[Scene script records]
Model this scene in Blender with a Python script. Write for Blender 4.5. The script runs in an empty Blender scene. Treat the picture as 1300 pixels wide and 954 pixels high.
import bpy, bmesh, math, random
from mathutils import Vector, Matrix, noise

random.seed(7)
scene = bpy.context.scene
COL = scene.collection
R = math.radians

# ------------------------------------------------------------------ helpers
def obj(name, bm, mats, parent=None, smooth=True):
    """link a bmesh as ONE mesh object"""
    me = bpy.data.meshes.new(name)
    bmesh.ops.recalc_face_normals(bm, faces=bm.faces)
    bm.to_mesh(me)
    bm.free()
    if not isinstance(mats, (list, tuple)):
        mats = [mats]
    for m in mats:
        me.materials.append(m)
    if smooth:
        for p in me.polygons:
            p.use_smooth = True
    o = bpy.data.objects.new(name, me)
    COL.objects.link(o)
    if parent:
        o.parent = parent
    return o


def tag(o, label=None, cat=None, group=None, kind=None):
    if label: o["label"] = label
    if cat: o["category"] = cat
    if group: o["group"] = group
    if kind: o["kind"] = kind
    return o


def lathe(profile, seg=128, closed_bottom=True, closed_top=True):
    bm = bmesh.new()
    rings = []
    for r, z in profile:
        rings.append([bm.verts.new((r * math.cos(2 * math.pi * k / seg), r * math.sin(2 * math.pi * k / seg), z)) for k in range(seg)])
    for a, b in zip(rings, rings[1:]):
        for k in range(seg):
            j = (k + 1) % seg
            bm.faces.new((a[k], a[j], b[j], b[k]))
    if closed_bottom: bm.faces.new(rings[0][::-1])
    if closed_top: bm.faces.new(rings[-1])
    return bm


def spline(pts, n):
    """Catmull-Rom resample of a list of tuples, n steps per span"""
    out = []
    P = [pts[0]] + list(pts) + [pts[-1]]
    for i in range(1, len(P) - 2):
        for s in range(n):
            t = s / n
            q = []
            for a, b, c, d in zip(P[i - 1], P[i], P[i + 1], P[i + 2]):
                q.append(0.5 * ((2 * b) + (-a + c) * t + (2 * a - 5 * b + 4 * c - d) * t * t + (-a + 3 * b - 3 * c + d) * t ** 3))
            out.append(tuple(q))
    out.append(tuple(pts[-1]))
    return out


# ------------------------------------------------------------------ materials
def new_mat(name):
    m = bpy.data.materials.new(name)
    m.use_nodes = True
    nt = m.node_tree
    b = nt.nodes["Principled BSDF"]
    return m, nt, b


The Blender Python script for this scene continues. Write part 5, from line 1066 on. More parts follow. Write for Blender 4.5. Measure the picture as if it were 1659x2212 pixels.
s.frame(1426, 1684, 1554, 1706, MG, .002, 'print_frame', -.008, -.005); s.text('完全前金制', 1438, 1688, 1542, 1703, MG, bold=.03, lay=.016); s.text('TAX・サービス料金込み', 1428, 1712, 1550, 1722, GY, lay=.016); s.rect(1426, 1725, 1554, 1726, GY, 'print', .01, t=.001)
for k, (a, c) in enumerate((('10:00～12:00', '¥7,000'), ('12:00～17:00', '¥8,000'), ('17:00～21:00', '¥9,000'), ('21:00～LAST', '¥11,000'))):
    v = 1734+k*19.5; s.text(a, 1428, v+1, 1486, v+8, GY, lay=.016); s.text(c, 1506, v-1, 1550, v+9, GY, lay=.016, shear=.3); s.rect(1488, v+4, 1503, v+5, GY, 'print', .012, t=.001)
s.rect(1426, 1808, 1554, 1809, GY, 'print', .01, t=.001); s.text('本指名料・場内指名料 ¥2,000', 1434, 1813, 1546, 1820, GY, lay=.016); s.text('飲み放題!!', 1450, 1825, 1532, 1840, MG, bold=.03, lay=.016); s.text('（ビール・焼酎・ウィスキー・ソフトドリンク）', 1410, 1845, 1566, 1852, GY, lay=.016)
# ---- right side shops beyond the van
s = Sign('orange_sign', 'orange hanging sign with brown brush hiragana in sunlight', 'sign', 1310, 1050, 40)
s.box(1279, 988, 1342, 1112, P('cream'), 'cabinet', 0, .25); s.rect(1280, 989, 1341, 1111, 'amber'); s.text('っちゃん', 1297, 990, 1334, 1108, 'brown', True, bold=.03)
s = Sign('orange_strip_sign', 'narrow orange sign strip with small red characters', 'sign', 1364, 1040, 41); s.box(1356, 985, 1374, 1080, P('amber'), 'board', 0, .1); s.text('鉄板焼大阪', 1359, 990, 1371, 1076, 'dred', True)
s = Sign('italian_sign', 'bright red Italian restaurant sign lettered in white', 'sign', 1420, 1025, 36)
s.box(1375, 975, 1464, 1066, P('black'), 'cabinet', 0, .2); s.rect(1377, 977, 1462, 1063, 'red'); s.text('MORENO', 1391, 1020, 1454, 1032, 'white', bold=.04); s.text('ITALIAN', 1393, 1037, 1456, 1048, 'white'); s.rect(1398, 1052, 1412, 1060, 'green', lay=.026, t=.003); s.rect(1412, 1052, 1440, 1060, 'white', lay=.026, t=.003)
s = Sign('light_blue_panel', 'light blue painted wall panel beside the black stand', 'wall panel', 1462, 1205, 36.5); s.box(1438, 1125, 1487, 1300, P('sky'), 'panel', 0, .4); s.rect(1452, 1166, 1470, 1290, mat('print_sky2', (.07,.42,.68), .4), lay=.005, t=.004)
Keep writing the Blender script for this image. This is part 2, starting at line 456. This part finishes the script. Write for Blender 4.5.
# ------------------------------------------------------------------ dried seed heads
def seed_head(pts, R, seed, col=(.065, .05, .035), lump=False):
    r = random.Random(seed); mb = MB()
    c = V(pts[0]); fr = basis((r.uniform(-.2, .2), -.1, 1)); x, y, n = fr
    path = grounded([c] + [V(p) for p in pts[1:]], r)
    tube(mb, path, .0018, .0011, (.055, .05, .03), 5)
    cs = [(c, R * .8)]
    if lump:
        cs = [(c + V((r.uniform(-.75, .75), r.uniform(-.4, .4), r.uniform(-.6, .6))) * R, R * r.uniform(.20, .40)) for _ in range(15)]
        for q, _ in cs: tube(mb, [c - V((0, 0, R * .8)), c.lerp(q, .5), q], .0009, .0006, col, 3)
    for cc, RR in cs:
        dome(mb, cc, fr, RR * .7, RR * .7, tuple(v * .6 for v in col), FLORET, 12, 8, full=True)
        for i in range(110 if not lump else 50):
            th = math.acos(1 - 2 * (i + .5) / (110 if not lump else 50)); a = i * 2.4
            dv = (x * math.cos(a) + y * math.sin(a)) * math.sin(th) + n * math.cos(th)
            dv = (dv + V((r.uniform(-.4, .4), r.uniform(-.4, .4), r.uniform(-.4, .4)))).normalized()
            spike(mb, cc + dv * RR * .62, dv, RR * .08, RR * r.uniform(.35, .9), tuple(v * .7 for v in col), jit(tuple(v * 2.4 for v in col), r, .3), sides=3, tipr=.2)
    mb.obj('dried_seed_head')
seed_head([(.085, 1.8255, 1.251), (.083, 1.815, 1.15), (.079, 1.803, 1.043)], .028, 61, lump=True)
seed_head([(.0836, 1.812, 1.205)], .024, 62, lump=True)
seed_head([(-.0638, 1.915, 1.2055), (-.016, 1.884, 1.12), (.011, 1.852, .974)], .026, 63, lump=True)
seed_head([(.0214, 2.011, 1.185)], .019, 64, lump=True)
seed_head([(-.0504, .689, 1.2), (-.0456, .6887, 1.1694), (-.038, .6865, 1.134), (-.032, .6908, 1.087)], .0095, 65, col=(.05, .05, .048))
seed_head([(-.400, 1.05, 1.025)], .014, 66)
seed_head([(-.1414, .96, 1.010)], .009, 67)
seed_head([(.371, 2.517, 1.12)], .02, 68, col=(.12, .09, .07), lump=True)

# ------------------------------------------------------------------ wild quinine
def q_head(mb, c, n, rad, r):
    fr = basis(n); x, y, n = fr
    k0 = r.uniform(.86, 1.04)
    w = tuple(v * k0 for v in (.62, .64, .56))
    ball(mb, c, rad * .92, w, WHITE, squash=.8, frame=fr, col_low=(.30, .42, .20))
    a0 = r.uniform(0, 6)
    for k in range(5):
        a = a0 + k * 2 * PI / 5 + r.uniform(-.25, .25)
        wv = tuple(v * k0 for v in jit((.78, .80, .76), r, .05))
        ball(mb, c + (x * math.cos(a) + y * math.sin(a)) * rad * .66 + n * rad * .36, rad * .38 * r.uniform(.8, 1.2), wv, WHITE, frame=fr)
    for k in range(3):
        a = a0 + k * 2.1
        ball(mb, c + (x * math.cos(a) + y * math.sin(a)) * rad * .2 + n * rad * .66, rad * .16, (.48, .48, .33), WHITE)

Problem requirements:
Lines from the top of the entries through the line with "R = math.radians" are to be transcribed exactly, and nothing more.

In response:
Model this scene in Blender with a Python script. Write for Blender 4.5. The script runs in an empty Blender scene. Treat the picture as 1300 pixels wide and 954 pixels high.
import bpy, bmesh, math, random
from mathutils import Vector, Matrix, noise

random.seed(7)
scene = bpy.context.scene
COL = scene.collection
R = math.radians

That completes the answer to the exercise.